C. The intel notice when you use the intel stuff without anything else that is copyright go.
Now, when 3 other companies decide they want their notices in there too (after all, if intel is special, why isn't broadcom, or whoever), and only add it to some files, imagine the fun that results for users.
There are other issues, too, but succinctly, you don't want to live in this world.
It leads to shipping things which reproduce 100's of pages of notices in documentation.
I'm glad y'all are working it out. The licensing for that stuff really is confusing, and discourages the use of that code.
It's worse in OpenSSL because the x86 and ARM adaptations are licensed under the OpenSSL/Cryptograms licenses instead of BSD/Apache. Big chunks are labeled as transliterations of the X64 code, so I'd expect them to also be BSD/Apache licensed. Also, it isn't clear what Andy Polyakov's significant improvements of the the X64 code mean for the copyright, licensing, and re-licensing from Apache to dual BSD/Apache. In other words, it seems the copyright lines should, at a minimum, mention Andy's copyright, and it should be made clearer whether Andy agrees to dual license his contributions under the BSD/Apache dual license.
That's why larger companies (and smart smaller ones) will ask their lawyers before accepting commits like these lest some SCO/Novell/Microsoft like demon jumps at them at some unspecified but presumably inconvenient time in the future.
It's actually a really nice illustration of how hairy such stuff can be even with all the parties meaning well and as such it definitely is relevant for HN.
BSD header must stay on the code. Council doesn't want BSD headers in the GO code.
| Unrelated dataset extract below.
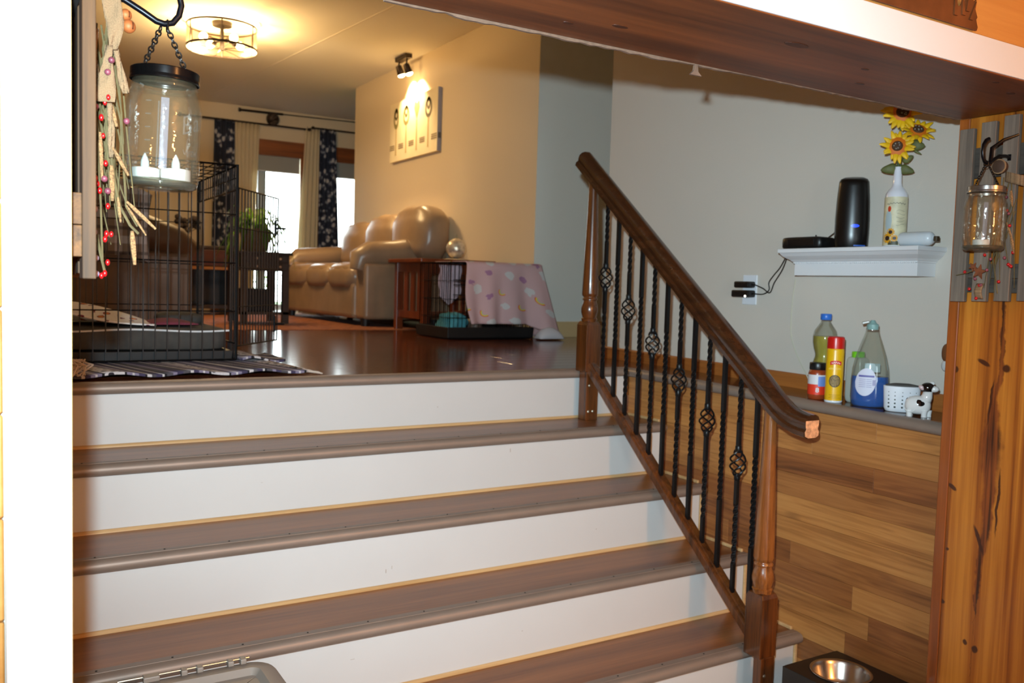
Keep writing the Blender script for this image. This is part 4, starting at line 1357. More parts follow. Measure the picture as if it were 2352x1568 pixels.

Not clear there is actually any way forward unless someone can find a way to convince them that it is manageable to put BSD code into the repo. Another good reminder that cooking your own license is a bad idea.
> Another good reminder that cooking your own license is a bad idea.
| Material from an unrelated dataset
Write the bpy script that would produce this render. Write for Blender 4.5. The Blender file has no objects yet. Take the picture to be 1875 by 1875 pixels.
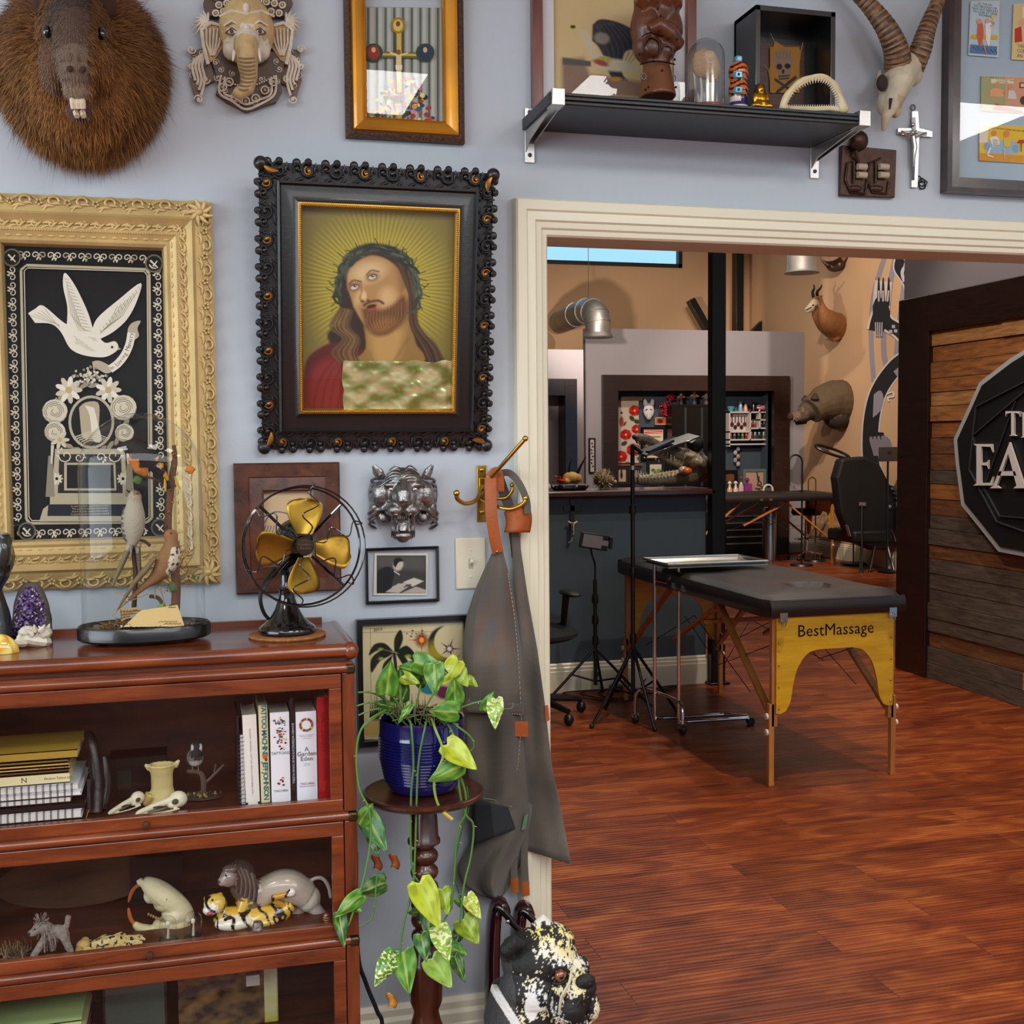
import bpy,bmesh,math,random
from mathutils import Vector,Matrix,kdtree,noise as mnoise
from math import sin,cos,pi,radians,sqrt,atan2
sc=bpy.context.scene
COL=sc.collection
rnd=random.Random(7)
# ---------------------------------------------------------------- camera, world, lights, exposure
EYE=1.5
FPX=2150.0
_pt,_rl,_yw=radians(3.4),radians(-0.5),radians(15.0)
_A=Vector((sin(_yw)*cos(_pt),cos(_yw)*cos(_pt),-sin(_pt)))
_R=Vector((cos(_yw),-sin(_yw),0))
_U=Vector((sin(_yw)*sin(_pt),cos(_yw)*sin(_pt),cos(_pt)))
_XC=_R*cos(_rl)+_U*sin(_rl)
_YC=-_R*sin(_rl)+_U*cos(_rl)
cam_d=bpy.data.cameras.new('camera')
cam=bpy.data.objects.new('camera',cam_d)
COL.objects.link(cam)
mw=Matrix.Identity(4)
for i in range(3):
    mw[i][0],mw[i][1],mw[i][2]=_XC[i],_YC[i],-_A[i]
mw[2][3]=EYE
cam.matrix_world=mw
cam_d.sensor_width=36
cam_d.lens=FPX/1875*36
cam_d.clip_start=.05
cam_d.clip_end=200
sc.camera=cam
world=bpy.data.worlds.new('world')
sc.world=world
world.use_nodes=True
bgn=world.node_tree.nodes['Background']
bgn.inputs['Color'].default_value=(.30,.58,.82,1)
bgn.inputs['Strength'].default_value=1.0
sc.view_settings.view_transform='Standard'
sc.view_settings.look='None'
sc.view_settings.gamma=1
sc.view_settings.use_curve_mapping=False
sc.view_settings.exposure=.45
sc.cycles.use_denoising=True
sc.cycles.max_bounces=8
sc.cycles.diffuse_bounces=3
sc.cycles.glossy_bounces=3
sc.cycles.transmission_bounces=4
sc.cycles.transparent_max_bounces=16
sc.cycles.caustics_reflective=False
sc.cycles.caustics_refractive=False
sc.cycles.sample_clamp_indirect=6
def area(name,loc,target,size,size_y,power,color=(1,1,1)):
    d=bpy.data.lights.new(name,'AREA')
    d.shape='RECTANGLE';d.size=size;d.size_y=size_y;d.energy=power;d.color=color
    o=bpy.data.objects.new(name,d);COL.objects.link(o)
    o.location=loc
    o.rotation_euler=(Vector(target)-Vector(loc)).to_track_quat('-Z','Y').to_euler()
    return o
def spot(name,loc,target,power,ang=60,blend=.5,color=(1,.86,.72),r=.04):
    d=bpy.data.lights.new(name,'SPOT')
    d.energy=power;d.spot_size=radians(ang);d.spot_blend=blend;d.color=color;d.shadow_soft_size=r
    o=bpy.data.objects.new(name,d);COL.objects.link(o)
    o.location=loc
    o.rotation_euler=(Vector(target)-Vector(loc)).to_track_quat('-Z','Y').to_euler()
    return o
area('window_light',(-3.7,.3,1.9),(1.2,2.3,1.3),3.6,2.0,84,(.88,.94,1.0))
area('front_room_fill',(.9,-2.1,2.95),(.9,-2.0,0),5.5,2.2,150,(.9,.95,1.0))  # added fill lamp under the closed ceiling; the room has no skylight opening
for _x,_y in ((-1.2,.1),(.62,.22),(1.85,.35),(3.35,.35)):
    area('ceiling_panel_light',(_x,_y,2.955),(_x,_y,0),.6,.6,14,(1,.98,.95))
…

I don't know what you're referring to here, since nobody has made their own license. The problem as I understand it is that (some of) the code in the patch is covered by a BSD license from Intel, which is not the same as the rest of the Go code, which is covered by a BSD license from the Go authors.
The text of the BSD licenses themselves is mutually compatible, but because the licenses credit different sources ("Go authors" vs. "Intel Corporation"), that makes them different licenses. It is legally possible to combine them, but practically annoying for anyone else who may want to reuse the code later.
Hrm. I think you're right. I had gone and looked at the GO license and was rather confused because it looked like the bsd 3 clause to me except for a change directly inserting Google's name into the 3rd clause. Could that be the source of the incompatibility?
I am not a lawyer, forgive any inaccuracies. These are 2 instances of the same/similar license type - they remain 2 different licenses with different conditions that have to be met individually even if the code is merged.
The licenses are compatible. However, for the Go team (and downstream lib users) to satisfy Intel's license, they'd have to credit Intel as authors, in addition to "the Go Team". This can become unwieldy if code is pulled from many different sources (code authors would need to check the authors of the various parts of the Go Standard libs they are using to give the correct attribution).
This can be avoided if Intel itself makes the contribution & make use of a CLA (Contributor License Agreement) that assigns the necessary rights to the Go Team - meaning there is one license to be satisfied for the whole standard lib.
It's not that the subject is irrelevant (it is), it's just that the issue is trivial and will be resolved by the parties involved; right now the title gives the false impression that this was a very final thing.
It is not immediately obvious to me where Intel comes into this. The submission says it is the Cloudflare author's own work.
Is it because the co-author of the mentioned paper (Shay Gueron) is from Intel? The commit doesn't explicitly say he also co-authored the code, though -- maybe that should be clearer.